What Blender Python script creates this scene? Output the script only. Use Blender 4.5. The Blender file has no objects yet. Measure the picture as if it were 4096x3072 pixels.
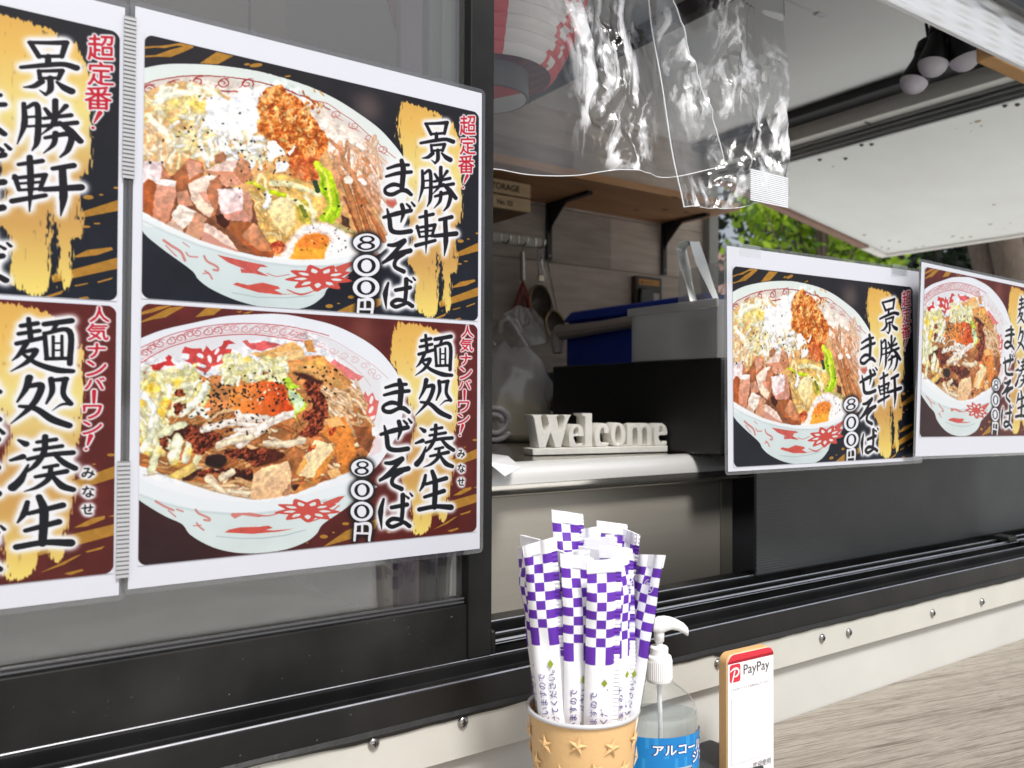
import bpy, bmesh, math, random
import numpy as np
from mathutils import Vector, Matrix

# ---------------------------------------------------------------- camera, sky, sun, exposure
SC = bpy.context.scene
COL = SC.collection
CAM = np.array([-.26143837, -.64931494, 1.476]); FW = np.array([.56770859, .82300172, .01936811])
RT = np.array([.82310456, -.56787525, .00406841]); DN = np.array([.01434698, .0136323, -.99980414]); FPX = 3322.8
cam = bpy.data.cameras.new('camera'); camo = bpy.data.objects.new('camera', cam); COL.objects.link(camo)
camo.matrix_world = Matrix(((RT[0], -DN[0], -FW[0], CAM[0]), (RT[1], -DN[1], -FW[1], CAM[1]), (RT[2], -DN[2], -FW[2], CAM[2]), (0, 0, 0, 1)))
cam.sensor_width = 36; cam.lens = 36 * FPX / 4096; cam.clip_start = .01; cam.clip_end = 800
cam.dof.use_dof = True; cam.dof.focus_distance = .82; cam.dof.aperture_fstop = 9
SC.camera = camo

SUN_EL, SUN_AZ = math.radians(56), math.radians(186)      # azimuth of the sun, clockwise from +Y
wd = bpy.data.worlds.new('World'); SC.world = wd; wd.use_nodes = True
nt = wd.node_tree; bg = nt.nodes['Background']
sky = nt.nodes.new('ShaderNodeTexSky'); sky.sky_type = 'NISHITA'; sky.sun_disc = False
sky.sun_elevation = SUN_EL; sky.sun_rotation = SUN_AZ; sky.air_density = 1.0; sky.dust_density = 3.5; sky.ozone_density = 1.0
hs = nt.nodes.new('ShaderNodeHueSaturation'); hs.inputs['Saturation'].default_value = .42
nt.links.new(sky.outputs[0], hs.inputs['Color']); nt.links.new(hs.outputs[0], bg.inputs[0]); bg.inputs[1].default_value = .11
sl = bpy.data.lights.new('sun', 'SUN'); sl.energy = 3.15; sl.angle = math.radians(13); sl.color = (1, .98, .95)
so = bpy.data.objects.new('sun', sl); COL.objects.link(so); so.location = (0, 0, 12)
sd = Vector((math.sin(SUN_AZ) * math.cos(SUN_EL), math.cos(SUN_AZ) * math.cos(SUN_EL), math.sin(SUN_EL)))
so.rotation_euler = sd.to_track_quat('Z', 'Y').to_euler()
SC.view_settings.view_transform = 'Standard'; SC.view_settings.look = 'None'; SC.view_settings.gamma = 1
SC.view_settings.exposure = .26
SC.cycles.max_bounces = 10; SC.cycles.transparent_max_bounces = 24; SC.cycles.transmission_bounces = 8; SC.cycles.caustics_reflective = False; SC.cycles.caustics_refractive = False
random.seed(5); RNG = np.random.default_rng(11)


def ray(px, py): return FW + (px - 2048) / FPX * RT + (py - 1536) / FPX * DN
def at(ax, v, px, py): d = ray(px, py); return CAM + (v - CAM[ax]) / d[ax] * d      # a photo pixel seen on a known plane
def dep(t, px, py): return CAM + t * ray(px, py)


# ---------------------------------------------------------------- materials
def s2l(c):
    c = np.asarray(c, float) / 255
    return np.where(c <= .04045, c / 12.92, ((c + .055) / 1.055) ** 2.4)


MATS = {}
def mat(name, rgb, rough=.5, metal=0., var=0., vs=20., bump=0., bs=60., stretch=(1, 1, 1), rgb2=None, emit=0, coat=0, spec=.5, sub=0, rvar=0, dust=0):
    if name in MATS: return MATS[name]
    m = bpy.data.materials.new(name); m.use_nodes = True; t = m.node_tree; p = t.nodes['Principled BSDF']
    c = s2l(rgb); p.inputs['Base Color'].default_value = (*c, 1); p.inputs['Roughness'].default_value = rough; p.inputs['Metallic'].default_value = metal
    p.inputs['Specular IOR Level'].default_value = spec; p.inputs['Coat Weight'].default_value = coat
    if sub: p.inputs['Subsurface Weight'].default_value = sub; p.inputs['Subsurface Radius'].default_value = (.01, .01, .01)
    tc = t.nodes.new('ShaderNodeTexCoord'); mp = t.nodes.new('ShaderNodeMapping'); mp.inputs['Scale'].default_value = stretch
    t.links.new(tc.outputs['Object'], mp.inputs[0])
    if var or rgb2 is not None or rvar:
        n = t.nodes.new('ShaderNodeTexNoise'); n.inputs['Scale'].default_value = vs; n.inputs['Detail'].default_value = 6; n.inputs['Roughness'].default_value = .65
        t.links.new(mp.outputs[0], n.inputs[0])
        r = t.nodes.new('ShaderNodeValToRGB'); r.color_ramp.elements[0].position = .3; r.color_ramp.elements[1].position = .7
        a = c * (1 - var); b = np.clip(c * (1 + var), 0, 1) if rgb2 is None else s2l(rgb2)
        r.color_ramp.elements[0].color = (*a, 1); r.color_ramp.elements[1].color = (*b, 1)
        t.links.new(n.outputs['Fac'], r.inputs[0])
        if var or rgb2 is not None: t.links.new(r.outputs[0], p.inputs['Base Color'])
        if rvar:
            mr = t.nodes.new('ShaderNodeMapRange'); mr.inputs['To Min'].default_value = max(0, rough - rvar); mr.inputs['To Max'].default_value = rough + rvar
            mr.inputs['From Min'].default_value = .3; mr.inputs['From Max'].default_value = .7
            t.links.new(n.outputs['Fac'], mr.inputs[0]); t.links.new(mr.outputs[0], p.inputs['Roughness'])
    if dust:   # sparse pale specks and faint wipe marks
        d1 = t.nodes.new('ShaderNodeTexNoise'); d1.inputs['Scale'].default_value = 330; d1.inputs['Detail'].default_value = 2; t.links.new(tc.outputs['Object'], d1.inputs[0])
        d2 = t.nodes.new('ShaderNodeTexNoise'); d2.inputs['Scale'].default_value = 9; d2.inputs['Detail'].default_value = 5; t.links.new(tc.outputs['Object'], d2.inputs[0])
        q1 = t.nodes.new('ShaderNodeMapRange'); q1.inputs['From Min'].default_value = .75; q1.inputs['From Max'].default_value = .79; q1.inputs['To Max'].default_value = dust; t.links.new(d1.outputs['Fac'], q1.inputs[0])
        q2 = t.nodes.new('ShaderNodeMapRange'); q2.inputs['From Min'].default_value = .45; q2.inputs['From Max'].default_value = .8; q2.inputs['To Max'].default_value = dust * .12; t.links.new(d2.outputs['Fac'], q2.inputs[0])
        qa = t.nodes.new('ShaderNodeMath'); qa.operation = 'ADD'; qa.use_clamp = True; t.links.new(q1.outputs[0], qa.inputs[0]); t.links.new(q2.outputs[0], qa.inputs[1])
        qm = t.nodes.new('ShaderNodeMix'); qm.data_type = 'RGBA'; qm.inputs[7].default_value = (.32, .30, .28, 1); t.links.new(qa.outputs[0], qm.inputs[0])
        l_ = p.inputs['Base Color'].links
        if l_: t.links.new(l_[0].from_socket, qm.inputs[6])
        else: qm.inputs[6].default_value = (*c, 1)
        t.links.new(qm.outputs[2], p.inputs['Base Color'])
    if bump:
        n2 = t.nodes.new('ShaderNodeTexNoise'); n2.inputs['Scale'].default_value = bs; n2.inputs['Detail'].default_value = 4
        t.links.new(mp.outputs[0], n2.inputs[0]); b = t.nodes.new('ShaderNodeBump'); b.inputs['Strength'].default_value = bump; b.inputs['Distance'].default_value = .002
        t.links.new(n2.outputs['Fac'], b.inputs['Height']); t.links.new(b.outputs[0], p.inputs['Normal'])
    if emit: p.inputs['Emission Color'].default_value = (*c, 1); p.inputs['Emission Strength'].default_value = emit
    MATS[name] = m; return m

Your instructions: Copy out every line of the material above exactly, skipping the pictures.

Result for this exercise:
What Blender Python script creates this scene? Output the script only. Use Blender 4.5. The Blender file has no objects yet. Measure the picture as if it were 4096x3072 pixels.
import bpy, bmesh, math, random
import numpy as np
from mathutils import Vector, Matrix

# ---------------------------------------------------------------- camera, sky, sun, exposure
SC = bpy.context.scene
COL = SC.collection
CAM = np.array([-.26143837, -.64931494, 1.476]); FW = np.array([.56770859, .82300172, .01936811])
RT = np.array([.82310456, -.56787525, .00406841]); DN = np.array([.01434698, .0136323, -.99980414]); FPX = 3322.8
cam = bpy.data.cameras.new('camera'); camo = bpy.data.objects.new('camera', cam); COL.objects.link(camo)
camo.matrix_world = Matrix(((RT[0], -DN[0], -FW[0], CAM[0]), (RT[1], -DN[1], -FW[1], CAM[1]), (RT[2], -DN[2], -FW[2], CAM[2]), (0, 0, 0, 1)))
cam.sensor_width = 36; cam.lens = 36 * FPX / 4096; cam.clip_start = .01; cam.clip_end = 800
cam.dof.use_dof = True; cam.dof.focus_distance = .82; cam.dof.aperture_fstop = 9
SC.camera = camo

SUN_EL, SUN_AZ = math.radians(56), math.radians(186)      # azimuth of the sun, clockwise from +Y
wd = bpy.data.worlds.new('World'); SC.world = wd; wd.use_nodes = True
nt = wd.node_tree; bg = nt.nodes['Background']
sky = nt.nodes.new('ShaderNodeTexSky'); sky.sky_type = 'NISHITA'; sky.sun_disc = False
sky.sun_elevation = SUN_EL; sky.sun_rotation = SUN_AZ; sky.air_density = 1.0; sky.dust_density = 3.5; sky.ozone_density = 1.0
hs = nt.nodes.new('ShaderNodeHueSaturation'); hs.inputs['Saturation'].default_value = .42
nt.links.new(sky.outputs[0], hs.inputs['Color']); nt.links.new(hs.outputs[0], bg.inputs[0]); bg.inputs[1].default_value = .11
sl = bpy.data.lights.new('sun', 'SUN'); sl.energy = 3.15; sl.angle = math.radians(13); sl.color = (1, .98, .95)
so = bpy.data.objects.new('sun', sl); COL.objects.link(so); so.location = (0, 0, 12)
sd = Vector((math.sin(SUN_AZ) * math.cos(SUN_EL), math.cos(SUN_AZ) * math.cos(SUN_EL), math.sin(SUN_EL)))
so.rotation_euler = sd.to_track_quat('Z', 'Y').to_euler()
SC.view_settings.view_transform = 'Standard'; SC.view_settings.look = 'None'; SC.view_settings.gamma = 1
SC.view_settings.exposure = .26
SC.cycles.max_bounces = 10; SC.cycles.transparent_max_bounces = 24; SC.cycles.transmission_bounces = 8; SC.cycles.caustics_reflective = False; SC.cycles.caustics_refractive = False
random.seed(5); RNG = np.random.default_rng(11)


def ray(px, py): return FW + (px - 2048) / FPX * RT + (py - 1536) / FPX * DN
def at(ax, v, px, py): d = ray(px, py); return CAM + (v - CAM[ax]) / d[ax] * d      # a photo pixel seen on a known plane
def dep(t, px, py): return CAM + t * ray(px, py)


# ---------------------------------------------------------------- materials
def s2l(c):
    c = np.asarray(c, float) / 255
    return np.where(c <= .04045, c / 12.92, ((c + .055) / 1.055) ** 2.4)


MATS = {}
def mat(name, rgb, rough=.5, metal=0., var=0., vs=20., bump=0., bs=60., stretch=(1, 1, 1), rgb2=None, emit=0, coat=0, spec=.5, sub=0, rvar=0, dust=0):
    if name in MATS: return MATS[name]
    m = bpy.data.materials.new(name); m.use_nodes = True; t = m.node_tree; p = t.nodes['Principled BSDF']
    c = s2l(rgb); p.inputs['Base Color'].default_value = (*c, 1); p.inputs['Roughness'].default_value = rough; p.inputs['Metallic'].default_value = metal
    p.inputs['Specular IOR Level'].default_value = spec; p.inputs['Coat Weight'].default_value = coat
    if sub: p.inputs['Subsurface Weight'].default_value = sub; p.inputs['Subsurface Radius'].default_value = (.01, .01, .01)
    tc = t.nodes.new('ShaderNodeTexCoord'); mp = t.nodes.new('ShaderNodeMapping'); mp.inputs['Scale'].default_value = stretch
    t.links.new(tc.outputs['Object'], mp.inputs[0])
    if var or rgb2 is not None or rvar:
        n = t.nodes.new('ShaderNodeTexNoise'); n.inputs['Scale'].default_value = vs; n.inputs['Detail'].default_value = 6; n.inputs['Roughness'].default_value = .65
        t.links.new(mp.outputs[0], n.inputs[0])
        r = t.nodes.new('ShaderNodeValToRGB'); r.color_ramp.elements[0].position = .3; r.color_ramp.elements[1].position = .7
        a = c * (1 - var); b = np.clip(c * (1 + var), 0, 1) if rgb2 is None else s2l(rgb2)
        r.color_ramp.elements[0].color = (*a, 1); r.color_ramp.elements[1].color = (*b, 1)
        t.links.new(n.outputs['Fac'], r.inputs[0])
        if var or rgb2 is not None: t.links.new(r.outputs[0], p.inputs['Base Color'])
        if rvar:
            mr = t.nodes.new('ShaderNodeMapRange'); mr.inputs['To Min'].default_value = max(0, rough - rvar); mr.inputs['To Max'].default_value = rough + rvar
            mr.inputs['From Min'].default_value = .3; mr.inputs['From Max'].default_value = .7
            t.links.new(n.outputs['Fac'], mr.inputs[0]); t.links.new(mr.outputs[0], p.inputs['Roughness'])
    if dust:   # sparse pale specks and faint wipe marks
        d1 = t.nodes.new('ShaderNodeTexNoise'); d1.inputs['Scale'].default_value = 330; d1.inputs['Detail'].default_value = 2; t.links.new(tc.outputs['Object'], d1.inputs[0])
        d2 = t.nodes.new('ShaderNodeTexNoise'); d2.inputs['Scale'].default_value = 9; d2.inputs['Detail'].default_value = 5; t.links.new(tc.outputs['Object'], d2.inputs[0])
        q1 = t.nodes.new('ShaderNodeMapRange'); q1.inputs['From Min'].default_value = .75; q1.inputs['From Max'].default_value = .79; q1.inputs['To Max'].default_value = dust; t.links.new(d1.outputs['Fac'], q1.inputs[0])
        q2 = t.nodes.new('ShaderNodeMapRange'); q2.inputs['From Min'].default_value = .45; q2.inputs['From Max'].default_value = .8; q2.inputs['To Max'].default_value = dust * .12; t.links.new(d2.outputs['Fac'], q2.inputs[0])
        qa = t.nodes.new('ShaderNodeMath'); qa.operation = 'ADD'; qa.use_clamp = True; t.links.new(q1.outputs[0], qa.inputs[0]); t.links.new(q2.outputs[0], qa.inputs[1])
        qm = t.nodes.new('ShaderNodeMix'); qm.data_type = 'RGBA'; qm.inputs[7].default_value = (.32, .30, .28, 1); t.links.new(qa.outputs[0], qm.inputs[0])
        l_ = p.inputs['Base Color'].links
        if l_: t.links.new(l_[0].from_socket, qm.inputs[6])
        else: qm.inputs[6].default_value = (*c, 1)
        t.links.new(qm.outputs[2], p.inputs['Base Color'])
    if bump:
        n2 = t.nodes.new('ShaderNodeTexNoise'); n2.inputs['Scale'].default_value = bs; n2.inputs['Detail'].default_value = 4
        t.links.new(mp.outputs[0], n2.inputs[0]); b = t.nodes.new('ShaderNodeBump'); b.inputs['Strength'].default_value = bump; b.inputs['Distance'].default_value = .002
        t.links.new(n2.outputs['Fac'], b.inputs['Height']); t.links.new(b.outputs[0], p.inputs['Normal'])
    if emit: p.inputs['Emission Color'].default_value = (*c, 1); p.inputs['Emission Strength'].default_value = emit
    MATS[name] = m; return m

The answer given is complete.